抗日戦争の勝利日が近付くにつれ、中日関係の行方が国際社会と中国社会の関心の的となりつつある。だがほとんどの観察者の関心は、「安倍政権の歴史問題に対する態度」や「日本の再武装」などの重大な政治的問題に集中している。台頭する中国と目を覚ました日本とが全面的な競争に入り、日本が現段階の中国にとってアジアの経済と文化での最大の競争相手となっていることには、十分な光が当てられているとは言えない。
まず東南アジア地区では、日本が1980年代から行ってきた東南アジア深耕戦略と中国経済の進出は直接ぶつかりつつある。さらに中央アジアでは、日本は1990年代中期にはすでに、橋本龍太郎内閣が「シルクロード計画」を打ち出している。
率直に言って、政府が主導し国有企業が率いる中国の海外進出と比べると、日本は「戦略」という視野では少なからず見劣りするものの、現地の社会にいかに入り込み、現地の人々の賛同をいかに得て、投資効率を上げるかという戦術レベルでは、一定の優位性を持っている。この優位性には主に次の3つが挙げられる。
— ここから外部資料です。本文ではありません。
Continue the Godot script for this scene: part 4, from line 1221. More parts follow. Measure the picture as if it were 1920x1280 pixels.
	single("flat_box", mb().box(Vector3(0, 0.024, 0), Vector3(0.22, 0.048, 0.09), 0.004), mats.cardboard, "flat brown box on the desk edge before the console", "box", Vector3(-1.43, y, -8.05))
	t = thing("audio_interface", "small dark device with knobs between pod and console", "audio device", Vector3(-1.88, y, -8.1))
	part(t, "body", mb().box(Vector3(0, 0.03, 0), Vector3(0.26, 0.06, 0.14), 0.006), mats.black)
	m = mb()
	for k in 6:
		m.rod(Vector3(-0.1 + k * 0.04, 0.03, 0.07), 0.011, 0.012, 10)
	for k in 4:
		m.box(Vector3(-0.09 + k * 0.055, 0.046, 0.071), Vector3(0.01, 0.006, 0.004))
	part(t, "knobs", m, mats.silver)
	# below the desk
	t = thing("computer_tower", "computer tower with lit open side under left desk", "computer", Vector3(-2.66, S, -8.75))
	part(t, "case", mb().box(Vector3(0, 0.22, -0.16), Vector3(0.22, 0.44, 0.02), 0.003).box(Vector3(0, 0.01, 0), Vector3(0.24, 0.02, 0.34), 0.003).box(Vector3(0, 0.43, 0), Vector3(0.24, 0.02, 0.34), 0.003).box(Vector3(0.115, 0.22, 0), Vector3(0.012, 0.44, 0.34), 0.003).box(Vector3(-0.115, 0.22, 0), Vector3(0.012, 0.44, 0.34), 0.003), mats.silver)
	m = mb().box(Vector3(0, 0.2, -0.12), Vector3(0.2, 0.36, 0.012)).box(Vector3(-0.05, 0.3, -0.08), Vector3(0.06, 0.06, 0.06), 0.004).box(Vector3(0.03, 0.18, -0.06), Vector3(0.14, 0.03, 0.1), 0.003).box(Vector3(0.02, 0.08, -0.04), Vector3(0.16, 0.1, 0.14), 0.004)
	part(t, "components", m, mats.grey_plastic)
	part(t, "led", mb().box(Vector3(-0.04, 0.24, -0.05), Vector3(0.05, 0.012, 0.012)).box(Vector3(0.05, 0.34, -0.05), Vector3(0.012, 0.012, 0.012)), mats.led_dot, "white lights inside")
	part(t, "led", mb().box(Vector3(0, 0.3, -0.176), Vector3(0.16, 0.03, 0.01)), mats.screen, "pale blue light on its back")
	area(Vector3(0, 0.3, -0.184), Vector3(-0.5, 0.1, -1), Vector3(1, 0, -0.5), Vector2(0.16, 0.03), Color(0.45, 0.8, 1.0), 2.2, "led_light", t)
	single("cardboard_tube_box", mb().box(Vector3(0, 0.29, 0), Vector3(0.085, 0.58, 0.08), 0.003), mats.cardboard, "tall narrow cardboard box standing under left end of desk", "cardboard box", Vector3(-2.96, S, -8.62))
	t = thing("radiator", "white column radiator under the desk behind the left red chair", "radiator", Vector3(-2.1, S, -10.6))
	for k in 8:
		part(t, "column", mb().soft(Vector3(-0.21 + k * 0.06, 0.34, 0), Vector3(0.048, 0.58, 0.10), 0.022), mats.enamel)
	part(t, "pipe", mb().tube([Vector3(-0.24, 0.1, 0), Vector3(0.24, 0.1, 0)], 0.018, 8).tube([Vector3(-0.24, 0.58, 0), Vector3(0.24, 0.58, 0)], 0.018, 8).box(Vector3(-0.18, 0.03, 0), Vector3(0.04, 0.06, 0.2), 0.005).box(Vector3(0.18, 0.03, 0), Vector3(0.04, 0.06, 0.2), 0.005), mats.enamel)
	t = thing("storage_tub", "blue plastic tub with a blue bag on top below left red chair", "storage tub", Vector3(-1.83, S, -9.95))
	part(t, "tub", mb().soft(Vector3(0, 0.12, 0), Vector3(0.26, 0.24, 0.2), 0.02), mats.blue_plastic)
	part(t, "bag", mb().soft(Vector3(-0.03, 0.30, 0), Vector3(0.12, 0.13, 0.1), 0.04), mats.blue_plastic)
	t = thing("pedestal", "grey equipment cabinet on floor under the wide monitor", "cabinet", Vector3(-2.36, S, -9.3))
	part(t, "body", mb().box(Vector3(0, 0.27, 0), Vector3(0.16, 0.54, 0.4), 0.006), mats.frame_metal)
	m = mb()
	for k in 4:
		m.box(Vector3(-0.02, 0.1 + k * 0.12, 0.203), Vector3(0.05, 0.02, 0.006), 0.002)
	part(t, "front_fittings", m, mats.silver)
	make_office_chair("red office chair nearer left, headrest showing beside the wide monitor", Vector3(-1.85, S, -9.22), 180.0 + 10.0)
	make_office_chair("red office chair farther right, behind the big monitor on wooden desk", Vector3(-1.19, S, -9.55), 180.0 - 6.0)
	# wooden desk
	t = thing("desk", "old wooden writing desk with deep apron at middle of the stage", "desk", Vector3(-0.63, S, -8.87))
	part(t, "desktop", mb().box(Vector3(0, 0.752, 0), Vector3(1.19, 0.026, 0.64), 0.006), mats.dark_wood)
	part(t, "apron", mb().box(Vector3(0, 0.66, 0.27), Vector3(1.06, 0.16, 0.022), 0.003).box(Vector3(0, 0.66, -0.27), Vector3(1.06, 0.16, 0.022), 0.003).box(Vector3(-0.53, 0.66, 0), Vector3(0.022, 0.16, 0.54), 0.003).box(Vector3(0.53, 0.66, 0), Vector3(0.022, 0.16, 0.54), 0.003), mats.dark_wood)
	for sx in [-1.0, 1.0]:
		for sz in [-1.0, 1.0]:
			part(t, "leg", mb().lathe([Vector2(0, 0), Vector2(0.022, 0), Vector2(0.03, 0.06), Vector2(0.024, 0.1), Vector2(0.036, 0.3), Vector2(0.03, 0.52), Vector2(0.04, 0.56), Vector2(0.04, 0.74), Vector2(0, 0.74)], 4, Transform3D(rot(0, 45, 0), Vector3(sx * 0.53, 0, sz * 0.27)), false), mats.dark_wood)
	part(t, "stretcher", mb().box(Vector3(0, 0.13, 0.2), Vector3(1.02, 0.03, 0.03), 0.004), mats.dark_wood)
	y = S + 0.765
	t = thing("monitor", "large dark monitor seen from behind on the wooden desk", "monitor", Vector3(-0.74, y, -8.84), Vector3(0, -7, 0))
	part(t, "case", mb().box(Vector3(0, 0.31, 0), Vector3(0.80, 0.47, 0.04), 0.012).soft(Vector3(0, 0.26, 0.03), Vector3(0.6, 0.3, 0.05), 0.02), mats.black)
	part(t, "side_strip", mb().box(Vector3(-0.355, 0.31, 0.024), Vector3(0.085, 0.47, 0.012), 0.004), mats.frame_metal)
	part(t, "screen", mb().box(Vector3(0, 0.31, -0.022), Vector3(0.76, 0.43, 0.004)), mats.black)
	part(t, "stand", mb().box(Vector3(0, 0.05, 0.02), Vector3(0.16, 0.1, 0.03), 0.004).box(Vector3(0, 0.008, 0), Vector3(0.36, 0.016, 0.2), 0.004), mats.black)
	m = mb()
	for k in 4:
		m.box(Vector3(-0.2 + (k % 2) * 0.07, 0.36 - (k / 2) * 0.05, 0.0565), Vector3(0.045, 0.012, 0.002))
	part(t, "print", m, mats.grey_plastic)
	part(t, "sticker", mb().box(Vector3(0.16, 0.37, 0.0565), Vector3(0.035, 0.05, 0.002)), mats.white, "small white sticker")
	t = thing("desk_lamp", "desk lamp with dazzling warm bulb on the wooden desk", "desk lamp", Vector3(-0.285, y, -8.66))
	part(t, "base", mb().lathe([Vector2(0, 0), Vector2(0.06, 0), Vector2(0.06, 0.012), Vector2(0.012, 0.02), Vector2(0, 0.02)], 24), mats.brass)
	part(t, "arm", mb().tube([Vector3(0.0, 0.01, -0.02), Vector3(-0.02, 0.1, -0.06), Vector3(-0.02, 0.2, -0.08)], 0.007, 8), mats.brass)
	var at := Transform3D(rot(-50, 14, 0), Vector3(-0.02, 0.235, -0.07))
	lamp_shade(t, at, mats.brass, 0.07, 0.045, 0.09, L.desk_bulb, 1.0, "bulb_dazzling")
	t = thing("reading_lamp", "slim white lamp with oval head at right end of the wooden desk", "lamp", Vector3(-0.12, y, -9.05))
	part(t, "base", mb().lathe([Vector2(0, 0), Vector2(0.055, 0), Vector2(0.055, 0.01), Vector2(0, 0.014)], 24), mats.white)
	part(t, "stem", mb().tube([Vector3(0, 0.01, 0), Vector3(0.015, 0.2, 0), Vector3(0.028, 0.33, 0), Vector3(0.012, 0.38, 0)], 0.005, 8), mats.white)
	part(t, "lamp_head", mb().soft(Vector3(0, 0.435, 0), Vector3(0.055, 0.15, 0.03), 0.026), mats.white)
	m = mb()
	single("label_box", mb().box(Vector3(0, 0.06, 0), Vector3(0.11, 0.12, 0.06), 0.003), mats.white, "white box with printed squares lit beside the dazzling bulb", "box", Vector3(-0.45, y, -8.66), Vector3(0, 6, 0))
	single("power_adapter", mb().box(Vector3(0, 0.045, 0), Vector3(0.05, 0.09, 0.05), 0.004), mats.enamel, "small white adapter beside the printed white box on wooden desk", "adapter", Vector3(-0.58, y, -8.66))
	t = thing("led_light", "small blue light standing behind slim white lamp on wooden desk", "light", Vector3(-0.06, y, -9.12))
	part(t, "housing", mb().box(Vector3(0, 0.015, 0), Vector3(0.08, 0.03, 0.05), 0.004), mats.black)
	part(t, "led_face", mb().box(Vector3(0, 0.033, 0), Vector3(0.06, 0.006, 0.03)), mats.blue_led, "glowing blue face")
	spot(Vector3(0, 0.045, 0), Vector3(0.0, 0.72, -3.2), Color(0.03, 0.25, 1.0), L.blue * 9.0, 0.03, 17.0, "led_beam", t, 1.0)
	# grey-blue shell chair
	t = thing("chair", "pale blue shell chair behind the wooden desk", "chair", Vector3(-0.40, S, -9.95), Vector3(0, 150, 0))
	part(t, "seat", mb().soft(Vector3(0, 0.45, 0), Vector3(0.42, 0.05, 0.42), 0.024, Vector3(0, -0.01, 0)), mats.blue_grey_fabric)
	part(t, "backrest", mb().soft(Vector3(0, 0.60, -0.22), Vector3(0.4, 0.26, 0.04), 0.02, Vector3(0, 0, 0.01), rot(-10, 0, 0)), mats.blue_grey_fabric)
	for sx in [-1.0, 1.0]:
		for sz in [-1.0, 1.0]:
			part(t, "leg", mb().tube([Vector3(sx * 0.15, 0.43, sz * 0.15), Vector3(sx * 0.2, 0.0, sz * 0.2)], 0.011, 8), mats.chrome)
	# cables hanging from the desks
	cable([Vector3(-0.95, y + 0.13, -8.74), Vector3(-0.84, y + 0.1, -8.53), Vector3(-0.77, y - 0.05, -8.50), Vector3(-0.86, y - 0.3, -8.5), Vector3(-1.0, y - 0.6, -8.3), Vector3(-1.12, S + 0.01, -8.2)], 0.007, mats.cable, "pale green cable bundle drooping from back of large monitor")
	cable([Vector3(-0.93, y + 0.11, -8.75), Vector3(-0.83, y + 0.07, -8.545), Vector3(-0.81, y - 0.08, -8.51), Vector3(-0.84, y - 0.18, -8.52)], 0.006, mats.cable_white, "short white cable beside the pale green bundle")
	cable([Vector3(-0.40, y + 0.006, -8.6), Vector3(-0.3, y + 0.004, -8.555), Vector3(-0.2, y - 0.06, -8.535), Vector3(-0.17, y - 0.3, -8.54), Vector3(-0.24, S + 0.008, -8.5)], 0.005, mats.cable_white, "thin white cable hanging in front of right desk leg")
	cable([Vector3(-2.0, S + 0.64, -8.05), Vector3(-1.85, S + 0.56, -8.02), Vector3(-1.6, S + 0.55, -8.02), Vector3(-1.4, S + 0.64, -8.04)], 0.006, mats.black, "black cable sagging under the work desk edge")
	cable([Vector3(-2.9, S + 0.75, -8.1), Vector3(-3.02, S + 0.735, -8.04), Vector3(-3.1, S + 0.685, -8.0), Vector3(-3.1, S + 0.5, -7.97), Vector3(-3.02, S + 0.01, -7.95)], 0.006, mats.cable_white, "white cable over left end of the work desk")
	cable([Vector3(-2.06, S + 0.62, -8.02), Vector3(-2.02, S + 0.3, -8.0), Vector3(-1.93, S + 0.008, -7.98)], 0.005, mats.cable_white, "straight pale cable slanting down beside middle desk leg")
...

第一に、日本人の目標国に対する調査活動はより厳密で綿密なものである。アジアの国々には、政治・経済・文化・エスニックグループなどの各方面で大きな差異が存在しており、現地の状況を把握できるかは海外進出の成否のカギとなる。日本企業の取り組みはこの面で、より長期的で細かく、全面的なものと言える。企業の中には、数代にわたる指導者が特定地区の調査を続けているものもあり、調査の対象は現地の各方面に及んでいる。これと比べると、中国企業の現地調査は往々にして、十分な時間と一貫した計画を欠いている。中国の国有企業の指導者は海外進出を政治上の業績のためのプロジェクトとみなし、自らの任期の3年から5年で成果を出そうとし、次の代のための準備となる活動には意欲を欠いている。その結果、現地の状況がよくわからないままプロジェクトを進め、目先の利益に走る現象が生じている。これは中国企業に大きなリスクを負わせ、すでに高い授業料を払わせている。